Phuong Ngo sacked his two would-be hitmen and recruited a bar attendant and the personnel manager from the Mekong Club to kill John Newman. On their reconnaissance of the proposed murder scene, the two new hitmen used their own cars, with Ngo following them in a car owned by the Mekong Club.

On the afternoon of Saturday 3 September, two days before the murder, a woman told police she recalled seeing a white car parked in nearby Bowden Street. It was identical to the one that was owned by the Mekong Club and driven by Phuong Ngo. That same night at the corner of Bowden and Huey streets, near John Newman’s home, three sisters recalled seeing a green early-model Fairlane that looked conspicuously out of place. One of the girls also recalled seeing the same car parked there on and off over recent days. In nearby Judith Street, an Asian couple briefly saw a man answering to Phuong Ngo’s description standing beside his car.

On the Monday night that the murder took place, Phuong Ngo and his two hitmen attempted to set up a fake alibi. This involved false minutes to a staff meeting that they had attended earlier stating that they all had left much later, thus supposedly accounting for their whereabouts at the time of the murder.

The conspicuous green Fairlane with the assassins inside parked near John Newman’s home while Phuong Ngo waited with the Mekong Club’s Camry parked nearby. John Newman arrived home just after 9.30pm with his fiancée, Lucy Wang, and got out of the car. The bar attendant approached John Newman, fired four times, hitting him twice, and then fled back to the Fairlane, which took off with the Camry driven by Phuong Ngo in hot pursuit. The cars stopped at a service station, where Phuong Ngo took the pistol for disposal and the others made their way back to the Mekong Club. Ngo dumped the pistol in the Georges River and joined the others later.

Despite a mountain of circumstantial evidence and hearsay that pointed to Phuong Ngo and his associates as John Newman’s killers, and although they were questioned many times, there wasn’t enough hard evidence to convict them. It wasn’t until a 1998 coronial inquest into John Newman’s murder that it was decided that there was enough solid evidence to charge Phuong Ngo and his associates with murder. But even then it wasn’t going to be easy. The first trial was aborted and a second trial resulted in a hung jury.

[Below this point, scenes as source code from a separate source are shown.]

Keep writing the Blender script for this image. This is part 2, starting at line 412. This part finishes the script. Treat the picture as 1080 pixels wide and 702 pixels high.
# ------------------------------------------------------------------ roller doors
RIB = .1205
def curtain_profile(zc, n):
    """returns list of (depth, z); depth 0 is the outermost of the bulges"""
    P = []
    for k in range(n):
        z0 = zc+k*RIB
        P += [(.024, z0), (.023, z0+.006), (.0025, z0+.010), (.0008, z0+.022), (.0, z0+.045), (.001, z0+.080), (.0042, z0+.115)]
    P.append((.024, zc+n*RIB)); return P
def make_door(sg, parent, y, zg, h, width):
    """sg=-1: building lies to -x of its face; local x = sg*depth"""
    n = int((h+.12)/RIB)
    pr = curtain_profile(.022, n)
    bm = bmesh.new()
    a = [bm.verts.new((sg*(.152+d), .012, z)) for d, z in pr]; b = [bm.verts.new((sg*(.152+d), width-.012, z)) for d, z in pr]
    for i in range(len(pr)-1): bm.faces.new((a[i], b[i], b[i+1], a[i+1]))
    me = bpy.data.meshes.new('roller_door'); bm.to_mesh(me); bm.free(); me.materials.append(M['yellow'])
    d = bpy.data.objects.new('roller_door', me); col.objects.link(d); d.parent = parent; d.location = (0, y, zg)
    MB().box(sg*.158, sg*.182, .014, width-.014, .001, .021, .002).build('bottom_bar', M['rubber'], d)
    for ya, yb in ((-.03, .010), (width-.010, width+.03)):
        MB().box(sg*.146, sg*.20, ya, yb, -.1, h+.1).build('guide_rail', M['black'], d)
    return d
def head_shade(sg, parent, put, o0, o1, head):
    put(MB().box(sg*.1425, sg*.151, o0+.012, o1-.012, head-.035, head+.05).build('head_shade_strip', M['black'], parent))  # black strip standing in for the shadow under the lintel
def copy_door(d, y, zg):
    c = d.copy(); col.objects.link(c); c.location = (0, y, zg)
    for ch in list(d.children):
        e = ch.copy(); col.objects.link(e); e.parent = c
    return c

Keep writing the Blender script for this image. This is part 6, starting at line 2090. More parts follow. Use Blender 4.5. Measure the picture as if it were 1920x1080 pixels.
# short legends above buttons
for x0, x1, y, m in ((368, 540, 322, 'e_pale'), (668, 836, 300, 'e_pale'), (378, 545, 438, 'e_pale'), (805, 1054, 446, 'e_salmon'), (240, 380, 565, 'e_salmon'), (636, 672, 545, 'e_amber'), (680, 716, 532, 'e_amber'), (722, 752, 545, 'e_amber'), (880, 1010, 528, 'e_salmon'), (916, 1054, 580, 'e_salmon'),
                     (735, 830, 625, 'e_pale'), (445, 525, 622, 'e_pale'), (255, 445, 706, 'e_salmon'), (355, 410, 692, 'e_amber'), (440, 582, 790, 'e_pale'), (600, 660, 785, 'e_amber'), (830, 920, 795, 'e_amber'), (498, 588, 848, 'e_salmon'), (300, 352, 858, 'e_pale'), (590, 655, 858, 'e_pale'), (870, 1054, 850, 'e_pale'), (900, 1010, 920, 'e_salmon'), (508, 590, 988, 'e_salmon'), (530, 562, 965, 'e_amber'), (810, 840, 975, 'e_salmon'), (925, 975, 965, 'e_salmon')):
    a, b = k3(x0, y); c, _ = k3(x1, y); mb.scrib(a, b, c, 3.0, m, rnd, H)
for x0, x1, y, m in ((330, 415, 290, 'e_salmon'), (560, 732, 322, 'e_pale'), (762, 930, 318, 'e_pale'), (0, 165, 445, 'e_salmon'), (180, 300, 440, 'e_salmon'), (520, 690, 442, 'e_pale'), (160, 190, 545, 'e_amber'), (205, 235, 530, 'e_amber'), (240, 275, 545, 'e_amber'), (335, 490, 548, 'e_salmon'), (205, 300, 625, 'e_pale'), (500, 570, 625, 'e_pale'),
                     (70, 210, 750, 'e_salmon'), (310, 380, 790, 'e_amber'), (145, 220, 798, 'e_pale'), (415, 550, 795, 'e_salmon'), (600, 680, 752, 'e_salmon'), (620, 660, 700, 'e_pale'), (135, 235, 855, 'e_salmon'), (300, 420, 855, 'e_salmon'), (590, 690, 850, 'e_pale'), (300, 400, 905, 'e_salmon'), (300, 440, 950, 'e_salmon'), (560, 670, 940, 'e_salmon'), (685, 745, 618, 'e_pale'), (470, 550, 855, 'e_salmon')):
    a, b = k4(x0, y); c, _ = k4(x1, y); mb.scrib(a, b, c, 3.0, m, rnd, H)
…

Then the Crown hit the jackpot when Phuong Ngo’s former personnel manager at the Mekong Club decided to tell the court all he knew in return for indemnity from prosecution. In June 2001, Phuong Ngo was finally found guilty of John Newman’s murder and sent to jail for life with no possibility of parole. His two co-accused, who had actually carried out the murder but had also decided to roll over, were found not guilty and set free.

Phuong Ngo now resides in Goulburn Jail’s Supermax prison, which is reserved exclusively for New South Wales’ worst prisoners.